═══ RECORDED INFORMATION

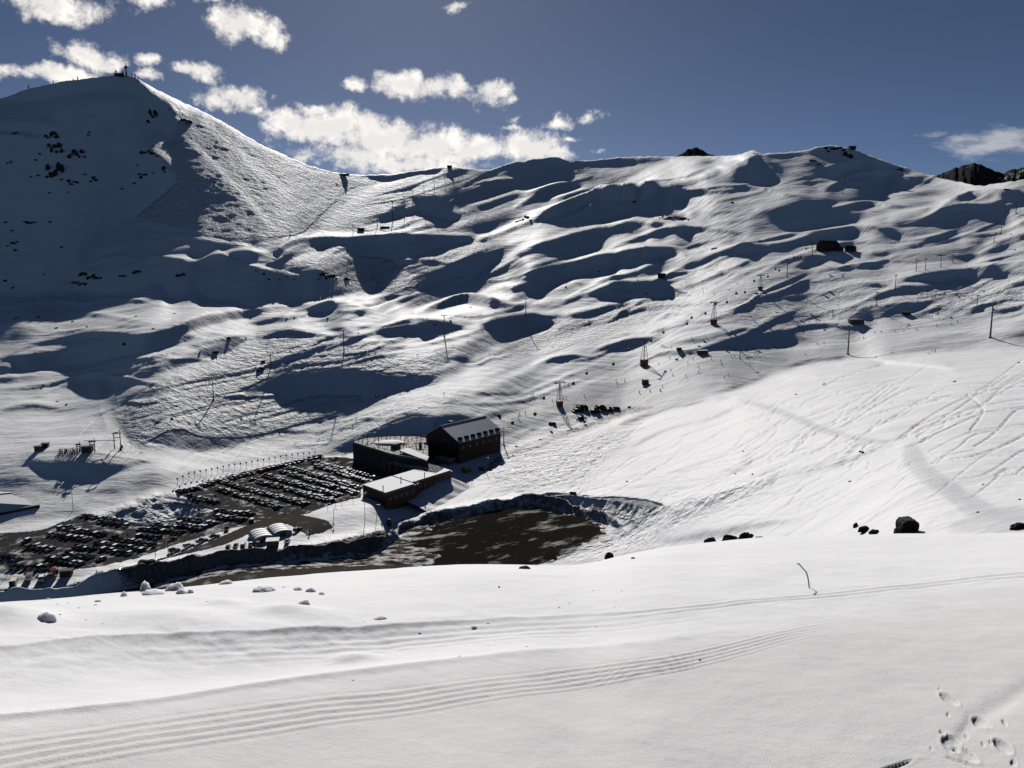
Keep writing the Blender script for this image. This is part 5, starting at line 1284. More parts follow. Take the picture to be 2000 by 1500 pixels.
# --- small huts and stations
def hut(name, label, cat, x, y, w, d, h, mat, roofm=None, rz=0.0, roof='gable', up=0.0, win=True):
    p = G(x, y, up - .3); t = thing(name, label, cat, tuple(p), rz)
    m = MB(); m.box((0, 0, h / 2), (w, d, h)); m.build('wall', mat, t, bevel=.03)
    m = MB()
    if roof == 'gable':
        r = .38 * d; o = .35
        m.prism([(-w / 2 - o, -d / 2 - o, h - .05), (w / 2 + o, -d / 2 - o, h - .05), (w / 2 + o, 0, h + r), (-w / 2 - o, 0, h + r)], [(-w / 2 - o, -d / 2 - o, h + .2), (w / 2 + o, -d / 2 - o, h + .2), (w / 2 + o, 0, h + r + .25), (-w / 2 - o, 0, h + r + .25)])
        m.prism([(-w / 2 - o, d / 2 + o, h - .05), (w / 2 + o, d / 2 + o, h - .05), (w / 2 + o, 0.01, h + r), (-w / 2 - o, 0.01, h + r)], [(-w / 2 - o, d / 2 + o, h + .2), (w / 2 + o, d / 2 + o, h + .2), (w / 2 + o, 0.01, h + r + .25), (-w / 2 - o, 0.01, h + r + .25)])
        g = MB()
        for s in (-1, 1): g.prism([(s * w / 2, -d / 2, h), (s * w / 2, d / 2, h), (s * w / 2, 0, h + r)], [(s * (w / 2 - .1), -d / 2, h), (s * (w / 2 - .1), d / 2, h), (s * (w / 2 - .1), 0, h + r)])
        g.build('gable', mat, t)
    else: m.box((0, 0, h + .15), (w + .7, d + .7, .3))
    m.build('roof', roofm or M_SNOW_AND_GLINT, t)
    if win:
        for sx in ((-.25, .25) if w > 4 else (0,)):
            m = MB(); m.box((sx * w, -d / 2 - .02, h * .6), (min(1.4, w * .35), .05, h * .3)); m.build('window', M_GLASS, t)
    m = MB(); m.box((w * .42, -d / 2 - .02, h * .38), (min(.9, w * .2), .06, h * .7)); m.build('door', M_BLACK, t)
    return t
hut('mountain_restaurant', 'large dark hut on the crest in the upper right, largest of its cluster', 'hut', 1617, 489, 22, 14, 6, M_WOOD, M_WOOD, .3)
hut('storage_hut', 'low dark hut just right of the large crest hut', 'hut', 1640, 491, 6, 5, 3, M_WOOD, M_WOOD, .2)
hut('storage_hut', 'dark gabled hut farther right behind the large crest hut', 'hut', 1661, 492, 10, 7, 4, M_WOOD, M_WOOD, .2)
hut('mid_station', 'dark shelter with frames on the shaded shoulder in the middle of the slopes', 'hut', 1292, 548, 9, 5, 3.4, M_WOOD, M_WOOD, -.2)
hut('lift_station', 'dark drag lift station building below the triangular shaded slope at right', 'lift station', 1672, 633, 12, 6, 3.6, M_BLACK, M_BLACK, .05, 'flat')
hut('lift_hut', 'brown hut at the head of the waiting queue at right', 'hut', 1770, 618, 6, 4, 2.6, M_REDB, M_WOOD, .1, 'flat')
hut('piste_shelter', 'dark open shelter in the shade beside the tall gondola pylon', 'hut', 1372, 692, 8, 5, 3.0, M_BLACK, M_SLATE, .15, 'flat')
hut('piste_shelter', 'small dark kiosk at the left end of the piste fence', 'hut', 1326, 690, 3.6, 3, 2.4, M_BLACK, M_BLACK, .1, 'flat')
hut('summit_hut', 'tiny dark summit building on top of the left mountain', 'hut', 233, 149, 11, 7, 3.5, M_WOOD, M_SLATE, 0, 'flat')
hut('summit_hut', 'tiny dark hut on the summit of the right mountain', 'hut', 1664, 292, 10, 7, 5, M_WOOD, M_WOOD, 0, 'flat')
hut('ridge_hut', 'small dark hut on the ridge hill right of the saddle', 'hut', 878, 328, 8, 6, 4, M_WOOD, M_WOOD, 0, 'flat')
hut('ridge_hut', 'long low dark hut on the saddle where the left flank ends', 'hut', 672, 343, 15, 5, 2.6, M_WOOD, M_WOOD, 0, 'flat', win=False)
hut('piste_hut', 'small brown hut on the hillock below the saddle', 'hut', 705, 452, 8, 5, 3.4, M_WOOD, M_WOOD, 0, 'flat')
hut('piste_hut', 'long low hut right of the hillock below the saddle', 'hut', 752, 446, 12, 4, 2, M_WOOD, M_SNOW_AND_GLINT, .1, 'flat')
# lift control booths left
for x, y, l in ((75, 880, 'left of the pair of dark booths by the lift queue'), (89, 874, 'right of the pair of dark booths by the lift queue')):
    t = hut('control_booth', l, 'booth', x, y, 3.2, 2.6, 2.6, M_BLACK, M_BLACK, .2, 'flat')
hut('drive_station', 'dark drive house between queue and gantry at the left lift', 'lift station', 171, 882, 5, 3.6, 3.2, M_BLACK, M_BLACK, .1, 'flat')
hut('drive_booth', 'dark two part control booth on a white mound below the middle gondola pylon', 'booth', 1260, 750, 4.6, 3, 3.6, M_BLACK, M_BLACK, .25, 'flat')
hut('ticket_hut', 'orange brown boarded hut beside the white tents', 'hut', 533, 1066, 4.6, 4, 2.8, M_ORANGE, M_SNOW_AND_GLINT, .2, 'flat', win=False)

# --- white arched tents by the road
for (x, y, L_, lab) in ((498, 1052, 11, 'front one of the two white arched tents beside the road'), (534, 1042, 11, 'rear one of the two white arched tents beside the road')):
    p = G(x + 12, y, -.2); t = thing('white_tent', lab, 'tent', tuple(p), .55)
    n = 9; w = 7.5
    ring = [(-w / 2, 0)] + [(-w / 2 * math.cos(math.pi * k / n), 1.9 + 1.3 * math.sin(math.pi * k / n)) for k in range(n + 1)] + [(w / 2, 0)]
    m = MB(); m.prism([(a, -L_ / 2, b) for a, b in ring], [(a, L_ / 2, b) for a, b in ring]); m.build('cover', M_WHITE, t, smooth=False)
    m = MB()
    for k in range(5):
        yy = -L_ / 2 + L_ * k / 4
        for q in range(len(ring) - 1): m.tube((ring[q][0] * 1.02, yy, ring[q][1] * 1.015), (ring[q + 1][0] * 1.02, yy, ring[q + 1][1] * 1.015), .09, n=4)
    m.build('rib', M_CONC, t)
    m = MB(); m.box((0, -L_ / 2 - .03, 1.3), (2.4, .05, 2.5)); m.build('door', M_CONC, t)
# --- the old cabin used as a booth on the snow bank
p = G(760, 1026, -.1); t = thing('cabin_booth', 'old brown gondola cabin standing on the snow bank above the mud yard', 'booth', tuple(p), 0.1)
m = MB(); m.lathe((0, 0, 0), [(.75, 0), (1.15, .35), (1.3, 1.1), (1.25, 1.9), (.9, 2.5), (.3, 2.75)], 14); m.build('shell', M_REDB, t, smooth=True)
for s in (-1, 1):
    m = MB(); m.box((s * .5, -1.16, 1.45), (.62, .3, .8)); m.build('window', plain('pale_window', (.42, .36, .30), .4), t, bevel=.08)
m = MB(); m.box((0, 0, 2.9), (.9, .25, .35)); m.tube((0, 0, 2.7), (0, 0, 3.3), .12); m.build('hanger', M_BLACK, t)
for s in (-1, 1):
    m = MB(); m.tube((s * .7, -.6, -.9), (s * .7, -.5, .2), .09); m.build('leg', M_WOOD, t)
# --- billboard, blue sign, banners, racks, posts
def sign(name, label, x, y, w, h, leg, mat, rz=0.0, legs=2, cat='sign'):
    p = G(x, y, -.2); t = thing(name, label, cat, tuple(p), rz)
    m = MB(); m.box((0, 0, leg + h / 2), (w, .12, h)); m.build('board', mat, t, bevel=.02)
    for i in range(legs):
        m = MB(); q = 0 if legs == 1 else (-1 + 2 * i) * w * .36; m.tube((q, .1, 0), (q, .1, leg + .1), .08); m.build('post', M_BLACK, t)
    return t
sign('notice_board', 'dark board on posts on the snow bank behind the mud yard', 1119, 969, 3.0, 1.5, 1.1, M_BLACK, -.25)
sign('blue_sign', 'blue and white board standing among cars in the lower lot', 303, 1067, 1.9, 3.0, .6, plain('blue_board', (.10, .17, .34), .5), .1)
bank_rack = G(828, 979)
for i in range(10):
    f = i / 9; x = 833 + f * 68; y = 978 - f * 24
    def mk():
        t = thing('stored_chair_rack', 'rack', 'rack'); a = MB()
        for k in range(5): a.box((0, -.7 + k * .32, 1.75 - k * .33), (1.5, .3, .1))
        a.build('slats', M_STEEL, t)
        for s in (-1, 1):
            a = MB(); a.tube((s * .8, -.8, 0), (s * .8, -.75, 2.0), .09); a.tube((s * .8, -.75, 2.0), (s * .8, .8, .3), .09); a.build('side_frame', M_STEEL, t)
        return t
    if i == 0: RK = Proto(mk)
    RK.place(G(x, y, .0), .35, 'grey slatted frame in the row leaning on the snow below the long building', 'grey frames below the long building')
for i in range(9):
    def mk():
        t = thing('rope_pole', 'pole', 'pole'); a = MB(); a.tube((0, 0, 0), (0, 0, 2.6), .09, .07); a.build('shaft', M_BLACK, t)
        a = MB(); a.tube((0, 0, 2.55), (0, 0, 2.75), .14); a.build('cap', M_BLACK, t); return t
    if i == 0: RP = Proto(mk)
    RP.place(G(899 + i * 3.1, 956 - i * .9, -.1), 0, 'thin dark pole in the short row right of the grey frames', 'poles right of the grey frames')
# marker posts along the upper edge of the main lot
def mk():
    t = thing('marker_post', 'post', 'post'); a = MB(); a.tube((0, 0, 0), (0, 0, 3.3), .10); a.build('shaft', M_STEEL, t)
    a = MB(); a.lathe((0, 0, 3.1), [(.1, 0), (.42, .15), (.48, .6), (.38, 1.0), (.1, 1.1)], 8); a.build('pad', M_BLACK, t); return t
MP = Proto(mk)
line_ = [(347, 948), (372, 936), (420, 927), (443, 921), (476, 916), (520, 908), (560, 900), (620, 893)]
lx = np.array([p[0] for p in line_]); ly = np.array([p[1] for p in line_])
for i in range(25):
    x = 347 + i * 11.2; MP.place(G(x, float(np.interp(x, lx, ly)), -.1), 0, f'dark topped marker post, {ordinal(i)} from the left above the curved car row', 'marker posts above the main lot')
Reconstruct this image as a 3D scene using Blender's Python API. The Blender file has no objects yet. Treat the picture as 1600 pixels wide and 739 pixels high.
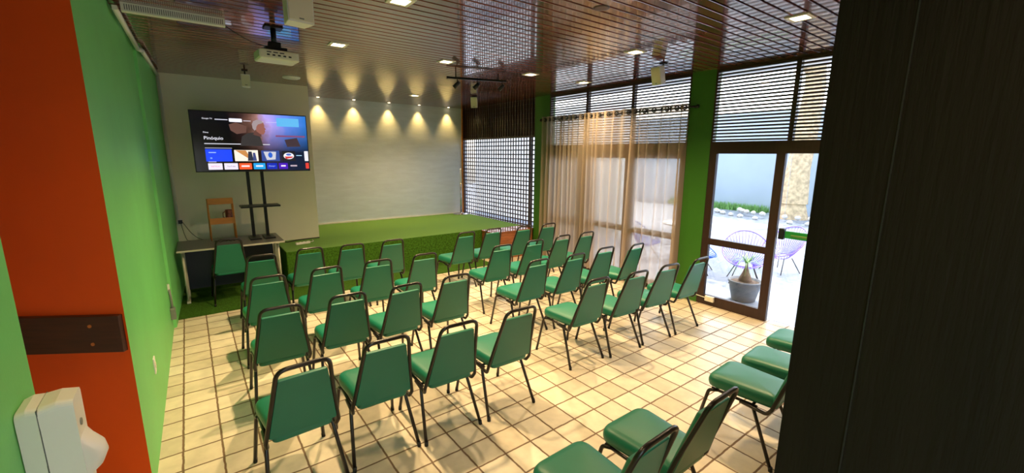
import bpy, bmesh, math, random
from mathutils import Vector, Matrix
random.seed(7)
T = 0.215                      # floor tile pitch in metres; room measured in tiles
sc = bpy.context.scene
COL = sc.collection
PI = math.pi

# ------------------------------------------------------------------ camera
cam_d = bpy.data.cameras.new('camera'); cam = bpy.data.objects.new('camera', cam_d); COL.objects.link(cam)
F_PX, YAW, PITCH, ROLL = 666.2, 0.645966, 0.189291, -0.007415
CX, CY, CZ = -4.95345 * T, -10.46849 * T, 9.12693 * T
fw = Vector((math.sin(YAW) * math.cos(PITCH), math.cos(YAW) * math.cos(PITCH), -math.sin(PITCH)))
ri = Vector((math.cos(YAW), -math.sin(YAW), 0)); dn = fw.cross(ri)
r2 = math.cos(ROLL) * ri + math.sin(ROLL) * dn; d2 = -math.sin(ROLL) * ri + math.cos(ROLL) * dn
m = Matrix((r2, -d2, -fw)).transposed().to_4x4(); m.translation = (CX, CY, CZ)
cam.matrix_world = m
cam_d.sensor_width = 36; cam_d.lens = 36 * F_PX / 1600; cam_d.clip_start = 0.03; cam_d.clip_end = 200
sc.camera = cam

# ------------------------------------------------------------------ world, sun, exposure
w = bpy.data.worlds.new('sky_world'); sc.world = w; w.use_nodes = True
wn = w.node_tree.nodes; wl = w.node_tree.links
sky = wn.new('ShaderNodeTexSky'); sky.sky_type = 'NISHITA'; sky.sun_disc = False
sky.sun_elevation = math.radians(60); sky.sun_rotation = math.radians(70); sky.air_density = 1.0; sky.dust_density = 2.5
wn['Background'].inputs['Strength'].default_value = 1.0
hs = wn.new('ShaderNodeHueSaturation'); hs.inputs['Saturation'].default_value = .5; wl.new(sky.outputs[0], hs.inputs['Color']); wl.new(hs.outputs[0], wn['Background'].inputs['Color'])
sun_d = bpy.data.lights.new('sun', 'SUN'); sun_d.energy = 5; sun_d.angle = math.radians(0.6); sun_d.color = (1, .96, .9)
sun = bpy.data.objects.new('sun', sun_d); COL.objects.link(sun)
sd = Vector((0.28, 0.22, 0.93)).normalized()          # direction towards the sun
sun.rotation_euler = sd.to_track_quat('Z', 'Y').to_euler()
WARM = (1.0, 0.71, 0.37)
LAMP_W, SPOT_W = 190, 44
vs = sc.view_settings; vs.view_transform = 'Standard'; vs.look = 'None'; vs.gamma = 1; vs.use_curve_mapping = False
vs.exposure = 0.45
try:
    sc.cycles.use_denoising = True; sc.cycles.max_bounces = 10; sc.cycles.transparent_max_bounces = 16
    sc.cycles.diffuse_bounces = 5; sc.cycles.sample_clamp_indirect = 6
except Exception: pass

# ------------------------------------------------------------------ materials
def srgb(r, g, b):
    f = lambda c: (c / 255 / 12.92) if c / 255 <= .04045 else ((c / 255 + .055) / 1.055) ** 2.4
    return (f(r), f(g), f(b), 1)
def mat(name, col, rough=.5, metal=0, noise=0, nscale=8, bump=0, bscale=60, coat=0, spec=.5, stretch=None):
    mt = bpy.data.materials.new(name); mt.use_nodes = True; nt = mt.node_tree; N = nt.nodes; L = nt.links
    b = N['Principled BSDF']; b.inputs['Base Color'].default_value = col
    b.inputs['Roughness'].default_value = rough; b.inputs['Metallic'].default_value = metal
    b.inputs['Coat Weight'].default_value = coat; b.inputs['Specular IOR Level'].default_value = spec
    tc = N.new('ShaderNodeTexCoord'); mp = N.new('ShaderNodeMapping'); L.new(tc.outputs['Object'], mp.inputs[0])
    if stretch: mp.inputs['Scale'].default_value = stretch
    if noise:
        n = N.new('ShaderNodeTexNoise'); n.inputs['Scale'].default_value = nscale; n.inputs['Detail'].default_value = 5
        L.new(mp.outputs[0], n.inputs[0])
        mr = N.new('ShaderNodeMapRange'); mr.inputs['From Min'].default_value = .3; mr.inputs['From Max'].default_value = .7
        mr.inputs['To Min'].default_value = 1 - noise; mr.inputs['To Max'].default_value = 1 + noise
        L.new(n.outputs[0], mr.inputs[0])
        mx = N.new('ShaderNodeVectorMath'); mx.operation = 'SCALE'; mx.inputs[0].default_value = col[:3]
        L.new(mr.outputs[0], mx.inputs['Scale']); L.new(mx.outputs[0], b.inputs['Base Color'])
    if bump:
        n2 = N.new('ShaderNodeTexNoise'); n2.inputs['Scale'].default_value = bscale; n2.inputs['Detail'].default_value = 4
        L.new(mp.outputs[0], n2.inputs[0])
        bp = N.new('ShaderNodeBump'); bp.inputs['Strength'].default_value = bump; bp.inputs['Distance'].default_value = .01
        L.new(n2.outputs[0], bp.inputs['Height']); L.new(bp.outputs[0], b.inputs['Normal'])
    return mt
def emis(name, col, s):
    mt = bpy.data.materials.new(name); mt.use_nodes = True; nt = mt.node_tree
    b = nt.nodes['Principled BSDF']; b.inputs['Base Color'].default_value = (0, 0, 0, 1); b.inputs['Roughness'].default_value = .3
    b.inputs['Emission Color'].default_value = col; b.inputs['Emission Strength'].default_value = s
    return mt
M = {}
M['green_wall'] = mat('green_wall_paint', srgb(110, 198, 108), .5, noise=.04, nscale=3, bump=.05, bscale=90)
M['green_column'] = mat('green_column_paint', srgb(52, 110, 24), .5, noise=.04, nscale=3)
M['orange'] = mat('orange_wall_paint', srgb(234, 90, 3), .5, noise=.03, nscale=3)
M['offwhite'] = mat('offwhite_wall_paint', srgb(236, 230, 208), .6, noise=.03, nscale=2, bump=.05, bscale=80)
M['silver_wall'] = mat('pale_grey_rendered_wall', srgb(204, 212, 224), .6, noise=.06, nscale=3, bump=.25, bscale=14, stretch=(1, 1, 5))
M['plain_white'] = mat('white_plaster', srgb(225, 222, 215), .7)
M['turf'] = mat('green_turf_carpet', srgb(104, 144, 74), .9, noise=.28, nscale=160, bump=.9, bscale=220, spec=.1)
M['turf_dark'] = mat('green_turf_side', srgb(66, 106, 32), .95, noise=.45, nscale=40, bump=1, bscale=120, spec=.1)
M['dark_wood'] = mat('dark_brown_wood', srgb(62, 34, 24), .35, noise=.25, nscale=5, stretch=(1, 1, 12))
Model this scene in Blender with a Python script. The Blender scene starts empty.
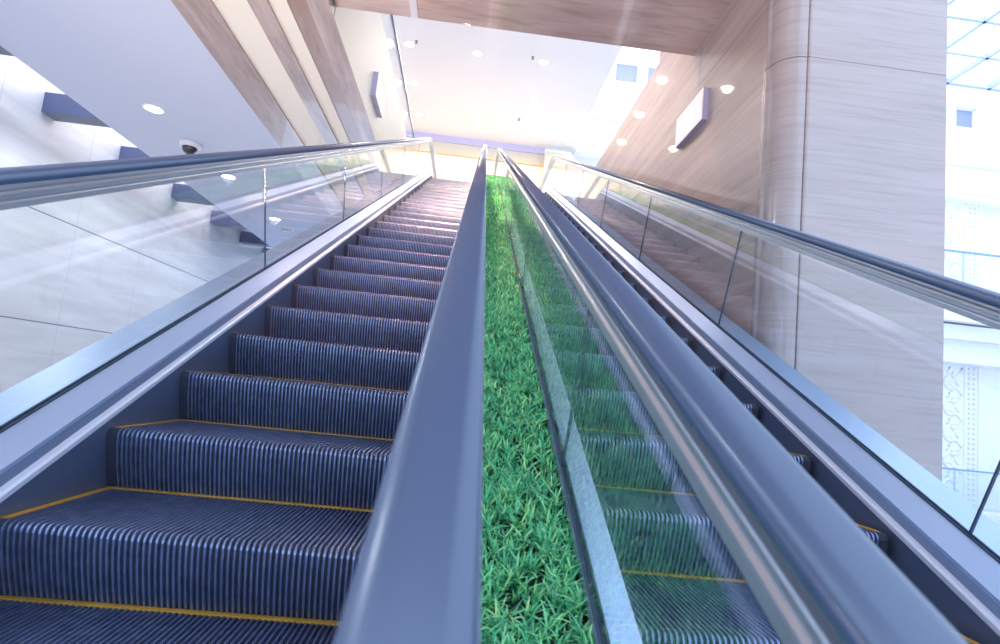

══════

§ **INSTRUCTIONS TO FOLLOW**
Reproduce exactly and only the lines from the one with "bump=.9, bscale=220, spec=.1)" through the last entry, both included, excluding every picture.

§ **EXERCISE RESULT**
M['turf'] = mat('green_turf_carpet', srgb(104, 144, 74), .9, noise=.28, nscale=160, bump=.9, bscale=220, spec=.1)
M['turf_dark'] = mat('green_turf_side', srgb(66, 106, 32), .95, noise=.45, nscale=40, bump=1, bscale=120, spec=.1)
M['dark_wood'] = mat('dark_brown_wood', srgb(62, 34, 24), .35, noise=.25, nscale=5, stretch=(1, 1, 12))
Model this scene in Blender with a Python script. The Blender scene starts empty.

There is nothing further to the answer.